Lee’s story features heavily in the upcoming ITV drama, and you can read what Will Mellor has to say about playing Lee in a Radio Times exclusive. Incidentally, Toby Jones, who plays Alan Bates, was on BBC Breakfast once more recording his shame about not knowing much about the Post Office Scandal before he got the part. It’s fine, Toby – most people don’t know about the story, but thanks to you, they soon will…

Other live guests I am delighted to announce include Scott Darlington, Michael Rudkin (whose story also features heavily in the ITV drama), Sami Sabet, Parmod Kalia, and Bal Gill.
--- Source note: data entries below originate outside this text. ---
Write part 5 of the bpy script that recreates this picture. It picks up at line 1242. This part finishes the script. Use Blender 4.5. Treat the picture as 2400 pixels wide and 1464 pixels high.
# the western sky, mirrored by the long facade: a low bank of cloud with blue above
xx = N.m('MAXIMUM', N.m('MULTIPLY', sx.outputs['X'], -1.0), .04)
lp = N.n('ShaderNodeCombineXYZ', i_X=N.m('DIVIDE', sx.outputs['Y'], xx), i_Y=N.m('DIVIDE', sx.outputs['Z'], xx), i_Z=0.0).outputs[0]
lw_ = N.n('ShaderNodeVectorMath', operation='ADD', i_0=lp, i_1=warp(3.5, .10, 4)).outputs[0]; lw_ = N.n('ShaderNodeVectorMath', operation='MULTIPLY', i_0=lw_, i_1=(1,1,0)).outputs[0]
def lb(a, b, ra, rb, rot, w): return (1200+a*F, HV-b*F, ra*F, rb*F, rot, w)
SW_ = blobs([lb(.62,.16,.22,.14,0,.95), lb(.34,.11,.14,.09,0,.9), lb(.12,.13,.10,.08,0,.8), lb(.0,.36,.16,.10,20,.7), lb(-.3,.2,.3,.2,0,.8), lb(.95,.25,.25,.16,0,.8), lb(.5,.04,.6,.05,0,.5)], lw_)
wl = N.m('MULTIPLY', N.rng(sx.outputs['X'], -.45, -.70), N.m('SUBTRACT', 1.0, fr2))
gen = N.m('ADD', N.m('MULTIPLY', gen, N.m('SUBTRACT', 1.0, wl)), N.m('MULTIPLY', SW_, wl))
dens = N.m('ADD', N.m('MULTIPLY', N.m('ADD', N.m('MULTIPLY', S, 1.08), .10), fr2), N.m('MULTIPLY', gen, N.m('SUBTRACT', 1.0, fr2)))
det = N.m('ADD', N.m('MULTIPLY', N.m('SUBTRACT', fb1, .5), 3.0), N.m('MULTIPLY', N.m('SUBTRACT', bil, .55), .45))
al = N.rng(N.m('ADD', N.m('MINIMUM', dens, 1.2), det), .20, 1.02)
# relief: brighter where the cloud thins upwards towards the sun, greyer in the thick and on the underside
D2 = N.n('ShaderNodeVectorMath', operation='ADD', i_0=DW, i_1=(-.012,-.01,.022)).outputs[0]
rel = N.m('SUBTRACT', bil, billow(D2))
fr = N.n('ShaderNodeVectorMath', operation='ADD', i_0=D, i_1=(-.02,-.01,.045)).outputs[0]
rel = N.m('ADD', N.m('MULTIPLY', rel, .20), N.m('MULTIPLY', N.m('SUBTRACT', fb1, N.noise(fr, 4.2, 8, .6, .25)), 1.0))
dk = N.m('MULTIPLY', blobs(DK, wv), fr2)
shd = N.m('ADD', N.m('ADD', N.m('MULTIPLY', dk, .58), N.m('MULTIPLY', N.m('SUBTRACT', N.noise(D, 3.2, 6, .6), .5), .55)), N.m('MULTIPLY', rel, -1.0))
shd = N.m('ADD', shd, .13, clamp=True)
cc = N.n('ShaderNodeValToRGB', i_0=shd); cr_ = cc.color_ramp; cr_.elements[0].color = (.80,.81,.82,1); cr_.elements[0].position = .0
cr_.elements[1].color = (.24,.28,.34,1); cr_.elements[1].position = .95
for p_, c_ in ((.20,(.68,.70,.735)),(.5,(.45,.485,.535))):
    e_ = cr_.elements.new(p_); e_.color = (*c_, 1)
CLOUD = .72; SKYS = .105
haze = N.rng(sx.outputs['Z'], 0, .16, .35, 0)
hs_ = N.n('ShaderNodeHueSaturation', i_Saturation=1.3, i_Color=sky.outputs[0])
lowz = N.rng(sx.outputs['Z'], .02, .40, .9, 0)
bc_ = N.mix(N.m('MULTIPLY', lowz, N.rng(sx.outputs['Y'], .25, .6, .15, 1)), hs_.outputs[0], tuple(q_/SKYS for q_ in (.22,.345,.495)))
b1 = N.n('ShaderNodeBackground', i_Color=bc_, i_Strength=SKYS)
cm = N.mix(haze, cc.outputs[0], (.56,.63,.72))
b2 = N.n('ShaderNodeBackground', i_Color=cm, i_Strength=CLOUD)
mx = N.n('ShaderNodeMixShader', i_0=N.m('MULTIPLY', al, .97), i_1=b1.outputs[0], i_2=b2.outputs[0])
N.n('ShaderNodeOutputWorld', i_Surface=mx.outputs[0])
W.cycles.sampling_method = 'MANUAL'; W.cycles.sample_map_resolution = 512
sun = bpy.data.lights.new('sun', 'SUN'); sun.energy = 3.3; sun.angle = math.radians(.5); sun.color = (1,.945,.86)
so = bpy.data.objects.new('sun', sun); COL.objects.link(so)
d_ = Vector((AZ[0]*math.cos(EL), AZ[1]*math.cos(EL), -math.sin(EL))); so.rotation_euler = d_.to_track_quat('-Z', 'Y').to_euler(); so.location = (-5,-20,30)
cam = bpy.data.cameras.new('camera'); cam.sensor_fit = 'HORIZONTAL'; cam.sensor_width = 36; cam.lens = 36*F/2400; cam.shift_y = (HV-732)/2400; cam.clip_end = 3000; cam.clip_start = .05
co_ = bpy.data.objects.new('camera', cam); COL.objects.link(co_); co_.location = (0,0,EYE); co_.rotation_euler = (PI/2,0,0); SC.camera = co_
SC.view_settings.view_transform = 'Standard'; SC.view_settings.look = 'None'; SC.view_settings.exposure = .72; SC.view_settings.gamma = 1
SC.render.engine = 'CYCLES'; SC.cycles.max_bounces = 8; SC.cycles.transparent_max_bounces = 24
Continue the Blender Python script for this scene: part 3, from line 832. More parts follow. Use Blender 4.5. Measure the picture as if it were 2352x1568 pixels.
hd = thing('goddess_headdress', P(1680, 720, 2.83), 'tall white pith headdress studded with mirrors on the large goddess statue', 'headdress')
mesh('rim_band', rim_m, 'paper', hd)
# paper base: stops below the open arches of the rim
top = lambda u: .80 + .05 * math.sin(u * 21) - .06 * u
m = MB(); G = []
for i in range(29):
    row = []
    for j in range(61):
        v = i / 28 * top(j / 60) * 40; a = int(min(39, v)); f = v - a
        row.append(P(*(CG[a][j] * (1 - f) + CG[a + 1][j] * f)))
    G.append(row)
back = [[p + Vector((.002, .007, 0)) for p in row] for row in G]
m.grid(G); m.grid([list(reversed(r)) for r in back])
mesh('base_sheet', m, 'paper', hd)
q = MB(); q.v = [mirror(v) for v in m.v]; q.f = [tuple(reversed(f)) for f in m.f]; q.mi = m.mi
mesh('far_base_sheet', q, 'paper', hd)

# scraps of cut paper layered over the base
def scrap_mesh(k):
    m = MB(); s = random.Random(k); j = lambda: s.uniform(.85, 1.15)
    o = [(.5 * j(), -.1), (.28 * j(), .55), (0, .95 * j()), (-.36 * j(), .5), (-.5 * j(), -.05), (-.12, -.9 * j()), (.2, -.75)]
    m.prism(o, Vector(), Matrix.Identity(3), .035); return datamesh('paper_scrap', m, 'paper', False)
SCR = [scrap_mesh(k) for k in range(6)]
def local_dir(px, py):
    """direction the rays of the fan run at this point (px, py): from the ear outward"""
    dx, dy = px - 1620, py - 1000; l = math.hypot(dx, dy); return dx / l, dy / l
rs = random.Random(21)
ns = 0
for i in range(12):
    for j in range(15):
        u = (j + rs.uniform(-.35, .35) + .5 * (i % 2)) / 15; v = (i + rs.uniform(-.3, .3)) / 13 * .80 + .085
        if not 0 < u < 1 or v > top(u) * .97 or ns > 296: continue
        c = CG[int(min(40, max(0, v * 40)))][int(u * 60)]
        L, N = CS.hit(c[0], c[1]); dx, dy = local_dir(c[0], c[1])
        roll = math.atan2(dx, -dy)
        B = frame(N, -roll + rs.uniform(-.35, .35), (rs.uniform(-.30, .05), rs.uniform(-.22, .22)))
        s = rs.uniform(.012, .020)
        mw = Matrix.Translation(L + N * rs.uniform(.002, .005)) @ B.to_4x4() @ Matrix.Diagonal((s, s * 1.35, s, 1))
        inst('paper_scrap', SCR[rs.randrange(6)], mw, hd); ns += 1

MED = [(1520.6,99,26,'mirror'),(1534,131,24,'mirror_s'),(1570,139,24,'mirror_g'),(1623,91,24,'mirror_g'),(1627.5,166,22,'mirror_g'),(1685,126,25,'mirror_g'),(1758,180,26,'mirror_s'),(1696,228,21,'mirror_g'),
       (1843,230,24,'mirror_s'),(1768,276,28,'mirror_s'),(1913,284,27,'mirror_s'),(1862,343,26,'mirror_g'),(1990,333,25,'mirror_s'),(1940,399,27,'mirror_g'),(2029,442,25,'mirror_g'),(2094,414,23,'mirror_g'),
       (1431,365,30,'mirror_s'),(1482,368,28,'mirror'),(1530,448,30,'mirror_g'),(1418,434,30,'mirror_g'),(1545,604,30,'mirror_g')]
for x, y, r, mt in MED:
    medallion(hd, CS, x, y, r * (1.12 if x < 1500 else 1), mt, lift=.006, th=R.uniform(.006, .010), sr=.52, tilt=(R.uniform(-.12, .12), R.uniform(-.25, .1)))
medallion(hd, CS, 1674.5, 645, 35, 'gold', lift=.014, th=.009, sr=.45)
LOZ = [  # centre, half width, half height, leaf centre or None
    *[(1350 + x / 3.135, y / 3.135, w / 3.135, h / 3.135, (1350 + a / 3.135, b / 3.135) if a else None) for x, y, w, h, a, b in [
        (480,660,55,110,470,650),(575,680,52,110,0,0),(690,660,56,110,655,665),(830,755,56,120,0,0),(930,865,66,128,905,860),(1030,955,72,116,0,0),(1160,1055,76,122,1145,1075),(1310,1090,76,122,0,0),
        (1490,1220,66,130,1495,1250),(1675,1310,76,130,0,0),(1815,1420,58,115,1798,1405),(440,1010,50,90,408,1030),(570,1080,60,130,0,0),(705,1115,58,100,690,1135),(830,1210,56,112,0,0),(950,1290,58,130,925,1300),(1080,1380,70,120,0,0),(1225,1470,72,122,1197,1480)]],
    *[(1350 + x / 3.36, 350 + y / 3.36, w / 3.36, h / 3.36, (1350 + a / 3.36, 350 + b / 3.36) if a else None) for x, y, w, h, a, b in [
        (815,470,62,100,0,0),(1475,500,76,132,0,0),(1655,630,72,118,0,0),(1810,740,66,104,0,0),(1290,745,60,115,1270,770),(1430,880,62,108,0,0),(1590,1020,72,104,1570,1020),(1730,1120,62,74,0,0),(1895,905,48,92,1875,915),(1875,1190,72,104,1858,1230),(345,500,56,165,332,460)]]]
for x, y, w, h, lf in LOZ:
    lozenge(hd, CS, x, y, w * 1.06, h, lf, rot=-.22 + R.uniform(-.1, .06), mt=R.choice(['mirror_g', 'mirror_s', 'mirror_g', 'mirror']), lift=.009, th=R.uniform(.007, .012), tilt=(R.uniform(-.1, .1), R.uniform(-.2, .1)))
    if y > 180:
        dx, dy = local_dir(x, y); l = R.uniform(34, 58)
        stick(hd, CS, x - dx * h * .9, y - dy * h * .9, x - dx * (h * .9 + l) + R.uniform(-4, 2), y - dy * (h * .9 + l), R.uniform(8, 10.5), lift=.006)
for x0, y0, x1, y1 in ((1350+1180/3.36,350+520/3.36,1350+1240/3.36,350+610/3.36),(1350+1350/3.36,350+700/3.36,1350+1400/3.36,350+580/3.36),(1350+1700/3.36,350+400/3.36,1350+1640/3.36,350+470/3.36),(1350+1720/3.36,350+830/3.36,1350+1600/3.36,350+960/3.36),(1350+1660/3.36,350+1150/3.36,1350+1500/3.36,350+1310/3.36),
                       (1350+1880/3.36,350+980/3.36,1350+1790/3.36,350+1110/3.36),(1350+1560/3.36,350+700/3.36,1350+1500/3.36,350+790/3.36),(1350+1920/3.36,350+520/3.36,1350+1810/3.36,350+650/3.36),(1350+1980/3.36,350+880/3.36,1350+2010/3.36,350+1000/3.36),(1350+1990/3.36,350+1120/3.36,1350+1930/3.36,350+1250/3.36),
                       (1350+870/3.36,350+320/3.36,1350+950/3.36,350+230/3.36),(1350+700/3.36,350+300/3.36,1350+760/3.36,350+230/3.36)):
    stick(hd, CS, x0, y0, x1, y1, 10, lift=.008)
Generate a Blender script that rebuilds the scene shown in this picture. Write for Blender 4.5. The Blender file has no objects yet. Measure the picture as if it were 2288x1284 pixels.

Click here to find out more about my guests, where they will be joining me and how to buy tickets.

I am deeply indebted to every former Subpostmaster (and “Clint”) for agreeing to give up their evenings to do this, and I hope to be able to announce another round of guests in the New Year.

If you are a former Subpostmaster directly affected by this scandal and you live near any of the theatres which have not yet got guest names attached to them (and don’t mind explaining what happened to you to a live audience), please get in touch by hitting reply. I’d love to hear from you.

Wilkommen am Sekret Email

Thanks to everyone who has signed up to the secret email newsletter over the past few days. The funds raised recently have allowed me to be more productive on the journalism front – both covering the inquiry and working on a couple of podcasts.

You now know where all the money went – next week Rebecca and I hope to bring you a special guest who I think will provide some real insight into this story from an unexpected angle. I don’t want to say any more as the interview isn’t in the can yet, and Things can Change, but I’m confident it will happen and I think it’ll be an eye-opener.

Thanks very much for all the correspondence – please keep it coming and enjoy the rest of your weekend!